──────── SOURCE DATA

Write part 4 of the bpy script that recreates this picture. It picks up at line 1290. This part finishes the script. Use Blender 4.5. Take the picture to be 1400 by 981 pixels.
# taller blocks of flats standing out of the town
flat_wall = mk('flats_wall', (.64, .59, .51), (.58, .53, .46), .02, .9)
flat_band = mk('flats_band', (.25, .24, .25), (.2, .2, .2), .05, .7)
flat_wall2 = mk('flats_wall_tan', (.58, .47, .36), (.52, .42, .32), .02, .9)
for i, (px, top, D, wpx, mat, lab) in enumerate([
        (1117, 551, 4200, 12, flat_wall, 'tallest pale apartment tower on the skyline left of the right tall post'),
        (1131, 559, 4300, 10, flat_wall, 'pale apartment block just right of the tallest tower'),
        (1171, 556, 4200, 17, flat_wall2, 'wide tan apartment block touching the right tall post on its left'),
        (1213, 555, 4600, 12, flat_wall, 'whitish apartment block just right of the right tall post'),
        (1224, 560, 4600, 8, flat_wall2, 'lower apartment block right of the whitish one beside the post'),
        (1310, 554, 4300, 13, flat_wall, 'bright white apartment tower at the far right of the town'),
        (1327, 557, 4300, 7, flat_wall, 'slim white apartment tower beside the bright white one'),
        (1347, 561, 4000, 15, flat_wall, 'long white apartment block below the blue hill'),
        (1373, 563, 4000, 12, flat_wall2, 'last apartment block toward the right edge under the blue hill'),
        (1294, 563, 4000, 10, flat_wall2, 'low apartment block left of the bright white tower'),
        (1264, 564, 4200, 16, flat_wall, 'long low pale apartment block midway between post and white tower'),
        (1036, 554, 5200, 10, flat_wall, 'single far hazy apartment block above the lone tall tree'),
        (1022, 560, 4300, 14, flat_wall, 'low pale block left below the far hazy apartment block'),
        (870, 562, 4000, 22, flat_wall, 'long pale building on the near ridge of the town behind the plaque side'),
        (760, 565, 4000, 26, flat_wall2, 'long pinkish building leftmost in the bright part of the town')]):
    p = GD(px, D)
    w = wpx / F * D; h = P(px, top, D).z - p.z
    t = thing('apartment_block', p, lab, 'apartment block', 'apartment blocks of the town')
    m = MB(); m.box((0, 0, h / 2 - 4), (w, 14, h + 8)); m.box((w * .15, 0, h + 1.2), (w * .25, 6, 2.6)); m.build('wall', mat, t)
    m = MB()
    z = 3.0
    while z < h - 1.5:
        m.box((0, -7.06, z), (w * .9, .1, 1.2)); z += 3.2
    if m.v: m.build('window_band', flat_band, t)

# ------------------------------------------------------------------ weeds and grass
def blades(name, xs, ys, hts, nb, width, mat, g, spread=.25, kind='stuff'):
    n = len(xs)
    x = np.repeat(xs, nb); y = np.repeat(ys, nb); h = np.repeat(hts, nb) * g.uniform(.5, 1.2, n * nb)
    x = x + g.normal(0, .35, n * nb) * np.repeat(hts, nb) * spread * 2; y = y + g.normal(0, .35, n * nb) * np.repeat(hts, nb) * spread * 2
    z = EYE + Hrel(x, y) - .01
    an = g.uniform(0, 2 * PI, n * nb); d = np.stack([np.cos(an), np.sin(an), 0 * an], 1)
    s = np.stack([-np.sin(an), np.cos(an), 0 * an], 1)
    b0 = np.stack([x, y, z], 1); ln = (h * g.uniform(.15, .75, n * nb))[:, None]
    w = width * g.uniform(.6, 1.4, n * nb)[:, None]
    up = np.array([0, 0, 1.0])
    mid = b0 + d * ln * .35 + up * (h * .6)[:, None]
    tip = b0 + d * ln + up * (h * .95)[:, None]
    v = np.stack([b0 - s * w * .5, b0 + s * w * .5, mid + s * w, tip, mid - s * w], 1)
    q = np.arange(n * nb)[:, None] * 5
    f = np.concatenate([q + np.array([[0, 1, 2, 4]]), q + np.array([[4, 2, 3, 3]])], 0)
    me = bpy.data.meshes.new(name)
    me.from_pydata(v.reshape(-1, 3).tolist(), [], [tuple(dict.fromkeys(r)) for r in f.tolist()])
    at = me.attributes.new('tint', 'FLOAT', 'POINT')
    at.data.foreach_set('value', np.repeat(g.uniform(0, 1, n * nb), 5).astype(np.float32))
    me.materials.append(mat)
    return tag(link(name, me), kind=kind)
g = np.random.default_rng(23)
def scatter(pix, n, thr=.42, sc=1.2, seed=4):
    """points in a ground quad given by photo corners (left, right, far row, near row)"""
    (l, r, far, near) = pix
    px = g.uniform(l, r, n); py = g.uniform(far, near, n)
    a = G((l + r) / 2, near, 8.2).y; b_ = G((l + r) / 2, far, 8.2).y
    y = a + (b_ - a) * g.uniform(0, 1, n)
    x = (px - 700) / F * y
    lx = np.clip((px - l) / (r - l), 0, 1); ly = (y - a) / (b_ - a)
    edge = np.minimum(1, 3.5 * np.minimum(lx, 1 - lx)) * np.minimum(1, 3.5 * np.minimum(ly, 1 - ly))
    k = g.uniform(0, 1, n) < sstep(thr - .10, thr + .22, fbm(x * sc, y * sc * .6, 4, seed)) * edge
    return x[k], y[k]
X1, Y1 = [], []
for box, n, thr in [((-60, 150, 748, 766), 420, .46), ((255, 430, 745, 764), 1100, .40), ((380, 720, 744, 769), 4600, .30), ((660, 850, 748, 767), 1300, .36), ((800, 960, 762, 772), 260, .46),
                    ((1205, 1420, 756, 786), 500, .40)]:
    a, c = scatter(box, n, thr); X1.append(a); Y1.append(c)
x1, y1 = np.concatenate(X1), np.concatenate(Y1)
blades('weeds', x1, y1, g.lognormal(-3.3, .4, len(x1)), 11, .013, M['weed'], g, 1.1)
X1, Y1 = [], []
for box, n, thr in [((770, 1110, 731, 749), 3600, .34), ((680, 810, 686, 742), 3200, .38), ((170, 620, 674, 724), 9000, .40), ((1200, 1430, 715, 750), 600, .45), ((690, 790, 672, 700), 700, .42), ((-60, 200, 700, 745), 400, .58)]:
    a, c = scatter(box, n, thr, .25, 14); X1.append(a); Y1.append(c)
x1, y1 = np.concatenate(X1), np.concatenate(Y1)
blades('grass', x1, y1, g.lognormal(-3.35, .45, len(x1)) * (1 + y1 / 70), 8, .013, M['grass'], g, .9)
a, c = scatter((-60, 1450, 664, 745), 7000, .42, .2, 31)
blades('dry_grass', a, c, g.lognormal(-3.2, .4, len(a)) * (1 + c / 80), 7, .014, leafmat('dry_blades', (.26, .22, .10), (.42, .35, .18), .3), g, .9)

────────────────

▶ _TASK STATEMENT_:
Recopy all the lines exactly as they appear.

▶ _FULL ANSWER_:
Write part 4 of the bpy script that recreates this picture. It picks up at line 1290. This part finishes the script. Use Blender 4.5. Take the picture to be 1400 by 981 pixels.
# taller blocks of flats standing out of the town
flat_wall = mk('flats_wall', (.64, .59, .51), (.58, .53, .46), .02, .9)
flat_band = mk('flats_band', (.25, .24, .25), (.2, .2, .2), .05, .7)
flat_wall2 = mk('flats_wall_tan', (.58, .47, .36), (.52, .42, .32), .02, .9)
for i, (px, top, D, wpx, mat, lab) in enumerate([
        (1117, 551, 4200, 12, flat_wall, 'tallest pale apartment tower on the skyline left of the right tall post'),
        (1131, 559, 4300, 10, flat_wall, 'pale apartment block just right of the tallest tower'),
        (1171, 556, 4200, 17, flat_wall2, 'wide tan apartment block touching the right tall post on its left'),
        (1213, 555, 4600, 12, flat_wall, 'whitish apartment block just right of the right tall post'),
        (1224, 560, 4600, 8, flat_wall2, 'lower apartment block right of the whitish one beside the post'),
        (1310, 554, 4300, 13, flat_wall, 'bright white apartment tower at the far right of the town'),
        (1327, 557, 4300, 7, flat_wall, 'slim white apartment tower beside the bright white one'),
        (1347, 561, 4000, 15, flat_wall, 'long white apartment block below the blue hill'),
        (1373, 563, 4000, 12, flat_wall2, 'last apartment block toward the right edge under the blue hill'),
        (1294, 563, 4000, 10, flat_wall2, 'low apartment block left of the bright white tower'),
        (1264, 564, 4200, 16, flat_wall, 'long low pale apartment block midway between post and white tower'),
        (1036, 554, 5200, 10, flat_wall, 'single far hazy apartment block above the lone tall tree'),
        (1022, 560, 4300, 14, flat_wall, 'low pale block left below the far hazy apartment block'),
        (870, 562, 4000, 22, flat_wall, 'long pale building on the near ridge of the town behind the plaque side'),
        (760, 565, 4000, 26, flat_wall2, 'long pinkish building leftmost in the bright part of the town')]):
    p = GD(px, D)
    w = wpx / F * D; h = P(px, top, D).z - p.z
    t = thing('apartment_block', p, lab, 'apartment block', 'apartment blocks of the town')
    m = MB(); m.box((0, 0, h / 2 - 4), (w, 14, h + 8)); m.box((w * .15, 0, h + 1.2), (w * .25, 6, 2.6)); m.build('wall', mat, t)
    m = MB()
    z = 3.0
    while z < h - 1.5:
        m.box((0, -7.06, z), (w * .9, .1, 1.2)); z += 3.2
    if m.v: m.build('window_band', flat_band, t)

# ------------------------------------------------------------------ weeds and grass
def blades(name, xs, ys, hts, nb, width, mat, g, spread=.25, kind='stuff'):
    n = len(xs)
    x = np.repeat(xs, nb); y = np.repeat(ys, nb); h = np.repeat(hts, nb) * g.uniform(.5, 1.2, n * nb)
    x = x + g.normal(0, .35, n * nb) * np.repeat(hts, nb) * spread * 2; y = y + g.normal(0, .35, n * nb) * np.repeat(hts, nb) * spread * 2
    z = EYE + Hrel(x, y) - .01
    an = g.uniform(0, 2 * PI, n * nb); d = np.stack([np.cos(an), np.sin(an), 0 * an], 1)
    s = np.stack([-np.sin(an), np.cos(an), 0 * an], 1)
    b0 = np.stack([x, y, z], 1); ln = (h * g.uniform(.15, .75, n * nb))[:, None]
    w = width * g.uniform(.6, 1.4, n * nb)[:, None]
    up = np.array([0, 0, 1.0])
    mid = b0 + d * ln * .35 + up * (h * .6)[:, None]
    tip = b0 + d * ln + up * (h * .95)[:, None]
    v = np.stack([b0 - s * w * .5, b0 + s * w * .5, mid + s * w, tip, mid - s * w], 1)
    q = np.arange(n * nb)[:, None] * 5
    f = np.concatenate([q + np.array([[0, 1, 2, 4]]), q + np.array([[4, 2, 3, 3]])], 0)
    me = bpy.data.meshes.new(name)
    me.from_pydata(v.reshape(-1, 3).tolist(), [], [tuple(dict.fromkeys(r)) for r in f.tolist()])
    at = me.attributes.new('tint', 'FLOAT', 'POINT')
    at.data.foreach_set('value', np.repeat(g.uniform(0, 1, n * nb), 5).astype(np.float32))
    me.materials.append(mat)
    return tag(link(name, me), kind=kind)
g = np.random.default_rng(23)
def scatter(pix, n, thr=.42, sc=1.2, seed=4):
    """points in a ground quad given by photo corners (left, right, far row, near row)"""
    (l, r, far, near) = pix
    px = g.uniform(l, r, n); py = g.uniform(far, near, n)
    a = G((l + r) / 2, near, 8.2).y; b_ = G((l + r) / 2, far, 8.2).y
    y = a + (b_ - a) * g.uniform(0, 1, n)
    x = (px - 700) / F * y
    lx = np.clip((px - l) / (r - l), 0, 1); ly = (y - a) / (b_ - a)
    edge = np.minimum(1, 3.5 * np.minimum(lx, 1 - lx)) * np.minimum(1, 3.5 * np.minimum(ly, 1 - ly))
    k = g.uniform(0, 1, n) < sstep(thr - .10, thr + .22, fbm(x * sc, y * sc * .6, 4, seed)) * edge
    return x[k], y[k]
X1, Y1 = [], []
for box, n, thr in [((-60, 150, 748, 766), 420, .46), ((255, 430, 745, 764), 1100, .40), ((380, 720, 744, 769), 4600, .30), ((660, 850, 748, 767), 1300, .36), ((800, 960, 762, 772), 260, .46),
                    ((1205, 1420, 756, 786), 500, .40)]:
    a, c = scatter(box, n, thr); X1.append(a); Y1.append(c)
x1, y1 = np.concatenate(X1), np.concatenate(Y1)
blades('weeds', x1, y1, g.lognormal(-3.3, .4, len(x1)), 11, .013, M['weed'], g, 1.1)
X1, Y1 = [], []
for box, n, thr in [((770, 1110, 731, 749), 3600, .34), ((680, 810, 686, 742), 3200, .38), ((170, 620, 674, 724), 9000, .40), ((1200, 1430, 715, 750), 600, .45), ((690, 790, 672, 700), 700, .42), ((-60, 200, 700, 745), 400, .58)]:
    a, c = scatter(box, n, thr, .25, 14); X1.append(a); Y1.append(c)
x1, y1 = np.concatenate(X1), np.concatenate(Y1)
blades('grass', x1, y1, g.lognormal(-3.35, .45, len(x1)) * (1 + y1 / 70), 8, .013, M['grass'], g, .9)
a, c = scatter((-60, 1450, 664, 745), 7000, .42, .2, 31)
blades('dry_grass', a, c, g.lognormal(-3.2, .4, len(a)) * (1 + c / 80), 7, .014, leafmat('dry_blades', (.26, .22, .10), (.42, .35, .18), .3), g, .9)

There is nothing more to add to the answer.